• SOURCE DATA:

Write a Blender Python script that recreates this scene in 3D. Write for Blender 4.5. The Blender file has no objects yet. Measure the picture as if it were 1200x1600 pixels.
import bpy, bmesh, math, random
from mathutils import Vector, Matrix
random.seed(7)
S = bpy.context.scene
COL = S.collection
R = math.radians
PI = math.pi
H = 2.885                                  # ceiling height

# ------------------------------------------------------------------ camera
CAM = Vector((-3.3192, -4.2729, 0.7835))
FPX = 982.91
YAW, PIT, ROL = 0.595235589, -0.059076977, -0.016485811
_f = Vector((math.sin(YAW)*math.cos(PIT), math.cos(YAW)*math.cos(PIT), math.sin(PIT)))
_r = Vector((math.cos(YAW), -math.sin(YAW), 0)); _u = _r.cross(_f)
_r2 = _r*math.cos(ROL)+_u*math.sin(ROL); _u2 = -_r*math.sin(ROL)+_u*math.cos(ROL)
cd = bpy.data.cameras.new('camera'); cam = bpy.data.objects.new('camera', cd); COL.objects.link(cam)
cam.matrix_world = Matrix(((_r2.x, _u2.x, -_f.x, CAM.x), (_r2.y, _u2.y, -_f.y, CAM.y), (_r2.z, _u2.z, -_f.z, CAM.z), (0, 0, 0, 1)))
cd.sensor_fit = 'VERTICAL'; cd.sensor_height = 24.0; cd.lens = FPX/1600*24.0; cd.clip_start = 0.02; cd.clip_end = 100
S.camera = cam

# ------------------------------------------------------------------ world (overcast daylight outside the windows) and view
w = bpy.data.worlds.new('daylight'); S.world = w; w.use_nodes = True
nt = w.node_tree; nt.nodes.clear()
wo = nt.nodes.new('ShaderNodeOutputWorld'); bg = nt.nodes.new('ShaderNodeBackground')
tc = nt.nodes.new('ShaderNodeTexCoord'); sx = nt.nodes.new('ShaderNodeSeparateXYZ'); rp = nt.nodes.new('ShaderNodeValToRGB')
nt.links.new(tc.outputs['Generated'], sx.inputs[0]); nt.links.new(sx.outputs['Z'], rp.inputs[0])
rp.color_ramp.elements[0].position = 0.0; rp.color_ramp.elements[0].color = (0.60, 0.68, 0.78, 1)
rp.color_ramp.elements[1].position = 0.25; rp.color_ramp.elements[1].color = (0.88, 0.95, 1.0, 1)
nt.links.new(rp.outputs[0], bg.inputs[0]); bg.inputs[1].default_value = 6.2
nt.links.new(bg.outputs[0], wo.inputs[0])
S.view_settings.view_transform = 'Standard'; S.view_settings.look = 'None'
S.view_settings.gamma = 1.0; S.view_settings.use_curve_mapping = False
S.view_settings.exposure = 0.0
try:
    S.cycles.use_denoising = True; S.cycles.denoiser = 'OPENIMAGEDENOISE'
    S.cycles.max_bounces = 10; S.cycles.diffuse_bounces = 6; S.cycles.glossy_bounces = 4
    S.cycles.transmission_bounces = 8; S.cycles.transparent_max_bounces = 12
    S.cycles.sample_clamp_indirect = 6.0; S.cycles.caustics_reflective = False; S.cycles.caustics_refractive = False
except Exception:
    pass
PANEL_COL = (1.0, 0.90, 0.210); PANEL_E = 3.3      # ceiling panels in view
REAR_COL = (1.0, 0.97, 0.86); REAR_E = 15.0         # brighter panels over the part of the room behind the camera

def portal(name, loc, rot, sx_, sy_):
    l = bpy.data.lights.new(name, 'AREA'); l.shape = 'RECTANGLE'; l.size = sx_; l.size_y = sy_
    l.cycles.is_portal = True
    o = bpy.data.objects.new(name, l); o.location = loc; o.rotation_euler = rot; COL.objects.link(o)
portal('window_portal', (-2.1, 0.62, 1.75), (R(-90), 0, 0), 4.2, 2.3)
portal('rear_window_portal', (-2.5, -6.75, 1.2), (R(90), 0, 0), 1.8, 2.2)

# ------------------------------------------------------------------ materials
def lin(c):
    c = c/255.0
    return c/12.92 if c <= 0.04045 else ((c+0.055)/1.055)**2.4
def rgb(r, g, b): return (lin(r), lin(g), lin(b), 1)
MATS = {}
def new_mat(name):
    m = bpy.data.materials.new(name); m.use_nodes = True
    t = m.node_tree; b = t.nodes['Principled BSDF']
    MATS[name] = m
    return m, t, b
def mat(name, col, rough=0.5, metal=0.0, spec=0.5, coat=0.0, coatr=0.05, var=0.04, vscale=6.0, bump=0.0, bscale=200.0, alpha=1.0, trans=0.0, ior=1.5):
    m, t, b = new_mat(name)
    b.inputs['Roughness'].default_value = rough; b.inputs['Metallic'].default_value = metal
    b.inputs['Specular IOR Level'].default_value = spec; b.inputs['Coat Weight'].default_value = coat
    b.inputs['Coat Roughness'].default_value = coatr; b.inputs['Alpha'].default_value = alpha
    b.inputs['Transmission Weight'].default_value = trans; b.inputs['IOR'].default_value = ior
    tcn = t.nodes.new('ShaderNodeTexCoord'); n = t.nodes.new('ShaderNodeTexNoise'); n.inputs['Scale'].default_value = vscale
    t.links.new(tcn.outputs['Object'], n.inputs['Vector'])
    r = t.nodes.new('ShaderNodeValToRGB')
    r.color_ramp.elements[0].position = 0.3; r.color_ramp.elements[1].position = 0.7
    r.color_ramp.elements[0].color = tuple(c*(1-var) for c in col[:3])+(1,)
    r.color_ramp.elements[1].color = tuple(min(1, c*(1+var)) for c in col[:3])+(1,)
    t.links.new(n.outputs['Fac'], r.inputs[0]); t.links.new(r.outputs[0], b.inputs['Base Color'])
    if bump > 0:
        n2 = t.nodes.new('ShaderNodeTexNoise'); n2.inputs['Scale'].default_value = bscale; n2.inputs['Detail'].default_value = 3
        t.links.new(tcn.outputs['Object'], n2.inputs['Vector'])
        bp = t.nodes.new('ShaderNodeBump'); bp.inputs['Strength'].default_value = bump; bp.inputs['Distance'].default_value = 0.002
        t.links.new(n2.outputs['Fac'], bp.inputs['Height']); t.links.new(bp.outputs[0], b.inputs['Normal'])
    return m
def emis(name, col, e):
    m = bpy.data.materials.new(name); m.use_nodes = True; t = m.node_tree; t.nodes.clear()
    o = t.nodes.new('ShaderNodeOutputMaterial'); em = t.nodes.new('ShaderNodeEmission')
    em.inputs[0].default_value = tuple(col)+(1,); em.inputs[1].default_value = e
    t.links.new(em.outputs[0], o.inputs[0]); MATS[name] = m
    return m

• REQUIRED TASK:
Reproduce the data shown above exactly.

• COMPLETE ANSWER:
Write a Blender Python script that recreates this scene in 3D. Write for Blender 4.5. The Blender file has no objects yet. Measure the picture as if it were 1200x1600 pixels.
import bpy, bmesh, math, random
from mathutils import Vector, Matrix
random.seed(7)
S = bpy.context.scene
COL = S.collection
R = math.radians
PI = math.pi
H = 2.885                                  # ceiling height

# ------------------------------------------------------------------ camera
CAM = Vector((-3.3192, -4.2729, 0.7835))
FPX = 982.91
YAW, PIT, ROL = 0.595235589, -0.059076977, -0.016485811
_f = Vector((math.sin(YAW)*math.cos(PIT), math.cos(YAW)*math.cos(PIT), math.sin(PIT)))
_r = Vector((math.cos(YAW), -math.sin(YAW), 0)); _u = _r.cross(_f)
_r2 = _r*math.cos(ROL)+_u*math.sin(ROL); _u2 = -_r*math.sin(ROL)+_u*math.cos(ROL)
cd = bpy.data.cameras.new('camera'); cam = bpy.data.objects.new('camera', cd); COL.objects.link(cam)
cam.matrix_world = Matrix(((_r2.x, _u2.x, -_f.x, CAM.x), (_r2.y, _u2.y, -_f.y, CAM.y), (_r2.z, _u2.z, -_f.z, CAM.z), (0, 0, 0, 1)))
cd.sensor_fit = 'VERTICAL'; cd.sensor_height = 24.0; cd.lens = FPX/1600*24.0; cd.clip_start = 0.02; cd.clip_end = 100
S.camera = cam

# ------------------------------------------------------------------ world (overcast daylight outside the windows) and view
w = bpy.data.worlds.new('daylight'); S.world = w; w.use_nodes = True
nt = w.node_tree; nt.nodes.clear()
wo = nt.nodes.new('ShaderNodeOutputWorld'); bg = nt.nodes.new('ShaderNodeBackground')
tc = nt.nodes.new('ShaderNodeTexCoord'); sx = nt.nodes.new('ShaderNodeSeparateXYZ'); rp = nt.nodes.new('ShaderNodeValToRGB')
nt.links.new(tc.outputs['Generated'], sx.inputs[0]); nt.links.new(sx.outputs['Z'], rp.inputs[0])
rp.color_ramp.elements[0].position = 0.0; rp.color_ramp.elements[0].color = (0.60, 0.68, 0.78, 1)
rp.color_ramp.elements[1].position = 0.25; rp.color_ramp.elements[1].color = (0.88, 0.95, 1.0, 1)
nt.links.new(rp.outputs[0], bg.inputs[0]); bg.inputs[1].default_value = 6.2
nt.links.new(bg.outputs[0], wo.inputs[0])
S.view_settings.view_transform = 'Standard'; S.view_settings.look = 'None'
S.view_settings.gamma = 1.0; S.view_settings.use_curve_mapping = False
S.view_settings.exposure = 0.0
try:
    S.cycles.use_denoising = True; S.cycles.denoiser = 'OPENIMAGEDENOISE'
    S.cycles.max_bounces = 10; S.cycles.diffuse_bounces = 6; S.cycles.glossy_bounces = 4
    S.cycles.transmission_bounces = 8; S.cycles.transparent_max_bounces = 12
    S.cycles.sample_clamp_indirect = 6.0; S.cycles.caustics_reflective = False; S.cycles.caustics_refractive = False
except Exception:
    pass
PANEL_COL = (1.0, 0.90, 0.210); PANEL_E = 3.3      # ceiling panels in view
REAR_COL = (1.0, 0.97, 0.86); REAR_E = 15.0         # brighter panels over the part of the room behind the camera

def portal(name, loc, rot, sx_, sy_):
    l = bpy.data.lights.new(name, 'AREA'); l.shape = 'RECTANGLE'; l.size = sx_; l.size_y = sy_
    l.cycles.is_portal = True
    o = bpy.data.objects.new(name, l); o.location = loc; o.rotation_euler = rot; COL.objects.link(o)
portal('window_portal', (-2.1, 0.62, 1.75), (R(-90), 0, 0), 4.2, 2.3)
portal('rear_window_portal', (-2.5, -6.75, 1.2), (R(90), 0, 0), 1.8, 2.2)

# ------------------------------------------------------------------ materials
def lin(c):
    c = c/255.0
    return c/12.92 if c <= 0.04045 else ((c+0.055)/1.055)**2.4
def rgb(r, g, b): return (lin(r), lin(g), lin(b), 1)
MATS = {}
def new_mat(name):
    m = bpy.data.materials.new(name); m.use_nodes = True
    t = m.node_tree; b = t.nodes['Principled BSDF']
    MATS[name] = m
    return m, t, b
def mat(name, col, rough=0.5, metal=0.0, spec=0.5, coat=0.0, coatr=0.05, var=0.04, vscale=6.0, bump=0.0, bscale=200.0, alpha=1.0, trans=0.0, ior=1.5):
    m, t, b = new_mat(name)
    b.inputs['Roughness'].default_value = rough; b.inputs['Metallic'].default_value = metal
    b.inputs['Specular IOR Level'].default_value = spec; b.inputs['Coat Weight'].default_value = coat
    b.inputs['Coat Roughness'].default_value = coatr; b.inputs['Alpha'].default_value = alpha
    b.inputs['Transmission Weight'].default_value = trans; b.inputs['IOR'].default_value = ior
    tcn = t.nodes.new('ShaderNodeTexCoord'); n = t.nodes.new('ShaderNodeTexNoise'); n.inputs['Scale'].default_value = vscale
    t.links.new(tcn.outputs['Object'], n.inputs['Vector'])
    r = t.nodes.new('ShaderNodeValToRGB')
    r.color_ramp.elements[0].position = 0.3; r.color_ramp.elements[1].position = 0.7
    r.color_ramp.elements[0].color = tuple(c*(1-var) for c in col[:3])+(1,)
    r.color_ramp.elements[1].color = tuple(min(1, c*(1+var)) for c in col[:3])+(1,)
    t.links.new(n.outputs['Fac'], r.inputs[0]); t.links.new(r.outputs[0], b.inputs['Base Color'])
    if bump > 0:
        n2 = t.nodes.new('ShaderNodeTexNoise'); n2.inputs['Scale'].default_value = bscale; n2.inputs['Detail'].default_value = 3
        t.links.new(tcn.outputs['Object'], n2.inputs['Vector'])
        bp = t.nodes.new('ShaderNodeBump'); bp.inputs['Strength'].default_value = bump; bp.inputs['Distance'].default_value = 0.002
        t.links.new(n2.outputs['Fac'], bp.inputs['Height']); t.links.new(bp.outputs[0], b.inputs['Normal'])
    return m
def emis(name, col, e):
    m = bpy.data.materials.new(name); m.use_nodes = True; t = m.node_tree; t.nodes.clear()
    o = t.nodes.new('ShaderNodeOutputMaterial'); em = t.nodes.new('ShaderNodeEmission')
    em.inputs[0].default_value = tuple(col)+(1,); em.inputs[1].default_value = e
    t.links.new(em.outputs[0], o.inputs[0]); MATS[name] = m
    return m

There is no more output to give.